By Francesco Carelli, University of Milan

The artist Natalia Goncharova  was  a pioneering  and radical figure, celebrated during her lifetime as a leading modernist artist. Throughout her varied career she challenged the limits of artistic, social and gender conventions, from parading through the streets of Moscow displaying futurist body art and scandalising newspapers of the day, to creating internationally acclaimed designs for fashion and the theatre.

Goncharova’s artistic output traces, influences and transcends the art movements of the 20th century.  Born in 1881, she was inspired by the traditional customs and cultures of her native Central Russia – inspirations that pervade her life’s work.

By the age of 32, she had already established herself as a leader of the Moscow avant-garde and was the subject of the first monographic exhibition ever staged by a Russian modernist artist. Arriving in Paris in 1914 at the invitation of Sergei Diaghilev, Goncharova was feted for her vibrant costume and set designs for the Ballets Russes.
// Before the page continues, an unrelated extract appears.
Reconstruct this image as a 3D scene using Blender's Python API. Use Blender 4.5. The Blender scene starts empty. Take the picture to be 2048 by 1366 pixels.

Russia’s State Tretyakov Gallery houses the largest collection of Goncharova works in the world. Very important is Goncharova’s remarkable 1913 retrospective that was held at the Mikhailova Art Salon in Moscow, which originally featured some 800 works.

From early paintings, we must consider ones such as Peasants Gathering Apples 1911,  formerly owned by the Morozov family, one of great art collectors of the early 20th century, as well as the monumental seven-part work The Harvest 1911, bringing together paintings from four international collections; and her scandalous paintings of nudes, the first public display of which led to her trial for obscenity.

Considering  Goncharova’s religious painting, we can  include the Evangelists 1911, a four-panel work which had delighted London in 1912 but shocked Russia’s capital of St Petersburg in 1914 where the authorities removed it from display.

Also, we must consider her work in fashion design and her collaborations with Nadezhda Lamanova, couturier of the Imperial court, while her forays into interior design are represented by the decorative screen Spring 1928, commissioned by the Arts Club of Chicago, and Bathers 1922, a monumental triptych.

In seeking to underline Goncharova’s ground-breaking experiments with the modernist styles of cubo-futurism, abstraction and rayonism, we can look at the  Linen from Tate’s own collection with Loom + Woman (The Weaver) from the National Museum of Wales and The Forest from the Scottish National Gallery of Modern Art, all created in the same studio in 1913.

Finally, very important, we must underline  her collaborations with the Ballets Russes, the work for which she was best known from 1914 to the 1950s. -It presents the artist’s most groundbreaking work for the theatre, including costume designs for Le Coq d’or (The Golden Cockerel) and Les Noces (The Wedding), both performed on London stages in the 1920s and 30s, as well as examples of actual costumes used in historic ballet productions.